Als zehn Jahre später, am 4. April 1933, die Plünderungen in der Grenadierstraße staatlich organisiert wurden, hatten diese Händler nichts zu befürchten. Eine Verwechslung war ausgeschlossen. "Rette sich wer kann!" schrieb der Völkische Beobachter. Demnach hatten mehrere Bereitschaften Schutzpolizei und zudem noch hundert Mann "SS-Hilfspolizei" in den frühen Morgenstunden das Viertel abgeriegelt. Anschließend sei "das Haus des Juden Süß" gestürmt worden. "Die Karabiner pochen an die Tür (. . .) Herschel Süß, aufmachen! Aufmachen, Herschel Süß!" Bei der Durchsuchung wäre der Polizei "heftiger Widerstand" entgegengebracht worden, "obwohl man bemüht war, in aller höflichster Form eine Überprüfung der Räumlichkeiten vorzunehmen". Im Kellergeschoß sei die Polizei dann fündig geworden: "eine Reihe hochpolitischer landesverräterischer kommunistischer Hetzschriften, darunter Originalbriefe kommunistischer Gewährsmänner".

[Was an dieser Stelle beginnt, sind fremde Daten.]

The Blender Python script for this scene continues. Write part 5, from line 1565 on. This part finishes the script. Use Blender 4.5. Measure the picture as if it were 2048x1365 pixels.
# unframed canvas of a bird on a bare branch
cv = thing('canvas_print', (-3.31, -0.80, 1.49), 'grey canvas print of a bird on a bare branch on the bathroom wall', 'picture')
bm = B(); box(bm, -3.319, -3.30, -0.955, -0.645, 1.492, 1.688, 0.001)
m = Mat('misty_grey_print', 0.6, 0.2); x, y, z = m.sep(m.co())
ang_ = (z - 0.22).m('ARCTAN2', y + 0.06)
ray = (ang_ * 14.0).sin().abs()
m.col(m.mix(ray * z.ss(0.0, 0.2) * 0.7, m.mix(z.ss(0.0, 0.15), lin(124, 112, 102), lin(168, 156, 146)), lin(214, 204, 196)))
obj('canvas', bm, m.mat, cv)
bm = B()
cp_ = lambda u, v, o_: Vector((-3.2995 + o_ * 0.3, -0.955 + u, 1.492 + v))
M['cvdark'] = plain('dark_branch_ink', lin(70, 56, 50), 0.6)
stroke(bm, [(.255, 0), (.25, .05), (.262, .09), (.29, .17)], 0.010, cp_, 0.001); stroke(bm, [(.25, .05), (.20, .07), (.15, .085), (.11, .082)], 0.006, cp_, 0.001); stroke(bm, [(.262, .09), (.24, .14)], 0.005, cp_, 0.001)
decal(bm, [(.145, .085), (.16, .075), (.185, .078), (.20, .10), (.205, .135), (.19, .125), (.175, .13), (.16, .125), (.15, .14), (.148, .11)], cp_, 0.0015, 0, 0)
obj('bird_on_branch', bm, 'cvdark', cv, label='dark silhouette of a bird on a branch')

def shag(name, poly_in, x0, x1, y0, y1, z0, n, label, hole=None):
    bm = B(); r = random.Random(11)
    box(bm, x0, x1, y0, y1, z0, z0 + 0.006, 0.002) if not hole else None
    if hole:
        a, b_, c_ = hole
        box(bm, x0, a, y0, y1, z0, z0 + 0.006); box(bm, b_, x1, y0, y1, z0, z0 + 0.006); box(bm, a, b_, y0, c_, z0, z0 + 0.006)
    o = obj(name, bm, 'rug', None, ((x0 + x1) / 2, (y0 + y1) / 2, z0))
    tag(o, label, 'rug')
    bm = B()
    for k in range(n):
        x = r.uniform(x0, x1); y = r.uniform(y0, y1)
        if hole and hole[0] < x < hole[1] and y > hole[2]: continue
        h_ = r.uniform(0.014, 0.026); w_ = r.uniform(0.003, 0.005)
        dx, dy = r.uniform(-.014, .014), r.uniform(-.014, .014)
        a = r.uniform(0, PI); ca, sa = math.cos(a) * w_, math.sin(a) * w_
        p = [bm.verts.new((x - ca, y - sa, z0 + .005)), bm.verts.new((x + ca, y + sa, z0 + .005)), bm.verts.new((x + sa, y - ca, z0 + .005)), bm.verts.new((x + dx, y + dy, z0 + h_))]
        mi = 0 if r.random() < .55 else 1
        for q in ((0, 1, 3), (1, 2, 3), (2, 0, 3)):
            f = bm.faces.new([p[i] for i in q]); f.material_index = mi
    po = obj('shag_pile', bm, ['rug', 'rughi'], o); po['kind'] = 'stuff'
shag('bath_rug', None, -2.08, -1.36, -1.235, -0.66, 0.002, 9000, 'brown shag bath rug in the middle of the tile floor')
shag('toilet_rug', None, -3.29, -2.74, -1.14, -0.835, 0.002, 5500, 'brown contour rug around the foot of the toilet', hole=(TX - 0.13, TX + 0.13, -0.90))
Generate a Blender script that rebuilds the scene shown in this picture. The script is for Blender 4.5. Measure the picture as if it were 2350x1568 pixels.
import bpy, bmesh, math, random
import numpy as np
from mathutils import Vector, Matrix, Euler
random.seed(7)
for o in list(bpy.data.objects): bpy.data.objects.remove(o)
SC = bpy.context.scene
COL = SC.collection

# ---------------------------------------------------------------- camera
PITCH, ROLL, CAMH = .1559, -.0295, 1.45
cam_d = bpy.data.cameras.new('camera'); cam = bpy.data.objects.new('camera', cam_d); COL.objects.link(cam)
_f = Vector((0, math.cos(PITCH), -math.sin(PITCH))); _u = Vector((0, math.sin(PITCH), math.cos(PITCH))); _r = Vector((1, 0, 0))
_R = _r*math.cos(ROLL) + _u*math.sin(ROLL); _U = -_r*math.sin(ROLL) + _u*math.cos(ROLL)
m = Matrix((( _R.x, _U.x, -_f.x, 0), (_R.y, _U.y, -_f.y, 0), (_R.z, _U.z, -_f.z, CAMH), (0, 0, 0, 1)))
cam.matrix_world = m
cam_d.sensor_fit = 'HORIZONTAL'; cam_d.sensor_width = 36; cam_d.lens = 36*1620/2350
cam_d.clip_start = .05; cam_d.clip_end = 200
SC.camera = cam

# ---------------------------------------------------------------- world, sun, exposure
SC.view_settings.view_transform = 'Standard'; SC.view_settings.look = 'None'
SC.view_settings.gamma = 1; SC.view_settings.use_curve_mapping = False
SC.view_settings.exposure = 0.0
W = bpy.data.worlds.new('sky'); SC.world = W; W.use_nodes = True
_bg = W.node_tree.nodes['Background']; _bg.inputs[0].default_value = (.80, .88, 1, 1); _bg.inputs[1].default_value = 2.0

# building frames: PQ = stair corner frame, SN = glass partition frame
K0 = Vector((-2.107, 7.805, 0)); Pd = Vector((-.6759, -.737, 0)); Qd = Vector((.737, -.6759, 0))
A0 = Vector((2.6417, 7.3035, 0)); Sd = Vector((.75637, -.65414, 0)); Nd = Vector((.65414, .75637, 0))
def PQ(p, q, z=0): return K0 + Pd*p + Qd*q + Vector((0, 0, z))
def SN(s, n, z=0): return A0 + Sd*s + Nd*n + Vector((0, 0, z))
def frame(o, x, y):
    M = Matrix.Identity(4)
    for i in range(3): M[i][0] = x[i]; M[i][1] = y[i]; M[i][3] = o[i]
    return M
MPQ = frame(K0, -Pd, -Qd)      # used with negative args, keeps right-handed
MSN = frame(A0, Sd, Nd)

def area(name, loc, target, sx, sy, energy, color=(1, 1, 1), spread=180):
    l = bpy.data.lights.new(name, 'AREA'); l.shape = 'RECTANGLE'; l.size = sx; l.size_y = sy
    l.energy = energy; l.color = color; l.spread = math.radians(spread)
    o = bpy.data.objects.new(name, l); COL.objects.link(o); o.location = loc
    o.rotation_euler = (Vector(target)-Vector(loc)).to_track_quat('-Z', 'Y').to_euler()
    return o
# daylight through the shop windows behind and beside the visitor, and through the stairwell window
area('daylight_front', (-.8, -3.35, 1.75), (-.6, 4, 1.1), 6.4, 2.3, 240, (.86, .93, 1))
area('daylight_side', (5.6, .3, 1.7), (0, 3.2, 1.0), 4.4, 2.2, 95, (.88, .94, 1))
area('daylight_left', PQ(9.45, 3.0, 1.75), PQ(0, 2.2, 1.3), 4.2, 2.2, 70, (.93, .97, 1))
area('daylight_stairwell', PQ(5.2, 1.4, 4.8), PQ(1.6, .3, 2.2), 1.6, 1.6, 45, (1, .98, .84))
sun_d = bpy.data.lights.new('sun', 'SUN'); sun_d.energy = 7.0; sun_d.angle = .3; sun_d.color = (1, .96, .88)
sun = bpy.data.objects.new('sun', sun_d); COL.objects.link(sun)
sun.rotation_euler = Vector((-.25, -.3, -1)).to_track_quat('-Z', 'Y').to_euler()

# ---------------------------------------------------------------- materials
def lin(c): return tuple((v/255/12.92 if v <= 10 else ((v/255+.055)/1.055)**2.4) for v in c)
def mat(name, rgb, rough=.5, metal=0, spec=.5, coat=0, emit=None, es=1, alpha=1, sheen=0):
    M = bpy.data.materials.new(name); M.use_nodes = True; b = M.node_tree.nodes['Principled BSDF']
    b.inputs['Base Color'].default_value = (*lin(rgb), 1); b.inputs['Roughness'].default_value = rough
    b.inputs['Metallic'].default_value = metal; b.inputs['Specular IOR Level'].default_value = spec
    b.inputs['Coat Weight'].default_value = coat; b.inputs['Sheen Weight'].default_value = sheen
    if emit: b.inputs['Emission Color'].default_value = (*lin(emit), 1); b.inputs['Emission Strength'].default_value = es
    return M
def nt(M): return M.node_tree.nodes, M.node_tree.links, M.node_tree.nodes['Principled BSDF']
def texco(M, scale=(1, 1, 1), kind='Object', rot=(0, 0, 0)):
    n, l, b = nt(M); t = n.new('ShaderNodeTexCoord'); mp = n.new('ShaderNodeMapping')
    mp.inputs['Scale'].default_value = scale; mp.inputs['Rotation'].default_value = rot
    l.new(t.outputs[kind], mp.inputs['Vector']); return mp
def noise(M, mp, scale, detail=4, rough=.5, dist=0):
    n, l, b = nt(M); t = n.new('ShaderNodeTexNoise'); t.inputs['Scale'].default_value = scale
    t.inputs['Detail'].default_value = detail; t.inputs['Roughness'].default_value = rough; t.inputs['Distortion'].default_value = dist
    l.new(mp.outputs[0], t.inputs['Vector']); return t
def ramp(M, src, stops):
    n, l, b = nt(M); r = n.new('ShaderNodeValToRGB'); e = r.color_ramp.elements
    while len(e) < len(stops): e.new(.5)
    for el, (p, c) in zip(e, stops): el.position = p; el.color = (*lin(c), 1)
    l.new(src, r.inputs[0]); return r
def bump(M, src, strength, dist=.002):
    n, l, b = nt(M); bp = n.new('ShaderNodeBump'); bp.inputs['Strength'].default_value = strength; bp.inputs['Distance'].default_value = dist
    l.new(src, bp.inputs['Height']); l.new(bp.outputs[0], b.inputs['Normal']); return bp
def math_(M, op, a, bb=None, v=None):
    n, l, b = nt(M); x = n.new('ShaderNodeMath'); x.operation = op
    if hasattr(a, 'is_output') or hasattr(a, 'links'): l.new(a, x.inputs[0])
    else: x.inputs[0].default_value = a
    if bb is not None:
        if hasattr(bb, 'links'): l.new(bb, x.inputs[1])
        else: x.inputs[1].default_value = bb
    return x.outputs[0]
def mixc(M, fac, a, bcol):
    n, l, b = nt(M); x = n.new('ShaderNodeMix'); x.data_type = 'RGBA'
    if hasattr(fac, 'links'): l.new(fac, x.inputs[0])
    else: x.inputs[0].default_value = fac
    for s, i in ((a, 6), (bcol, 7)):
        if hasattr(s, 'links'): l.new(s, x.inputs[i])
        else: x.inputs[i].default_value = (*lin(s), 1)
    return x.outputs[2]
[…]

Über das Schicksal der an diesem Tag Verhafteten, die in "wilde Konzentrationslager" verbracht wurden, ist nichts bekannt geworden. Einen Hausbesitzer mit Namen Herschel "aus dem Stamme Süß" hat es nie gegeben, zumindest nicht in der Grenadierstraße. Aus der ehemals "Verlornen Straße" aber war die Straße der Verlorenen geworden. Horst Helas hat jahrelang nach Überlebenden gesucht, die Auskunft geben könnten, auch über die Ereignisse am 4. April 1933 - ohne Erfolg. Aus Israel erhielt er einen einzigen Brief, eine Absage:

"Nur die Zeitzeugen beider Seiten wissen wie es war. Die einen wollen vergessen, die anderen können es nicht. Die einen wollen kein Denkmal, die anderen brauchen es nicht. Also - wozu? Kultur schützt nicht vor Bosheit. Heute, 27. März 1995, würde meine Schwester 72 Jahre alt sein. Sie wurde nur 19 Jahre. Ihr ist dieser Brief gewidmet. G. Sommerfeld".

Im Jahr 1937 erinnerte das "Israelitische Familienblatt", das unter Auflagen noch in Berlin erscheinen durfte, an das jüdische Leben nördlich vom Alexanderplatz. In der Grenadierstraße habe es ein ganz besonderes Lokal gegeben. Hier gab es Fische zu essen, für die es keine andere Beschreibung gab, "als die berühmten und weltumspannenden drei Zungenschnalzer". Das Rezept soll ein Geheimnis gewesen sein, das "über einen kleinen Umweg von ein paar Jahrtausenden (. . .) bei einem berühmten Berditschewer Rebben" gefunden worden war. Richtige Wunderfische waren das, die auf der Zunge zergingen.

"Dies alles ist vorbei", heißt es in dem Artikel, "ist wie ausgelöscht, als hätte es nie existiert".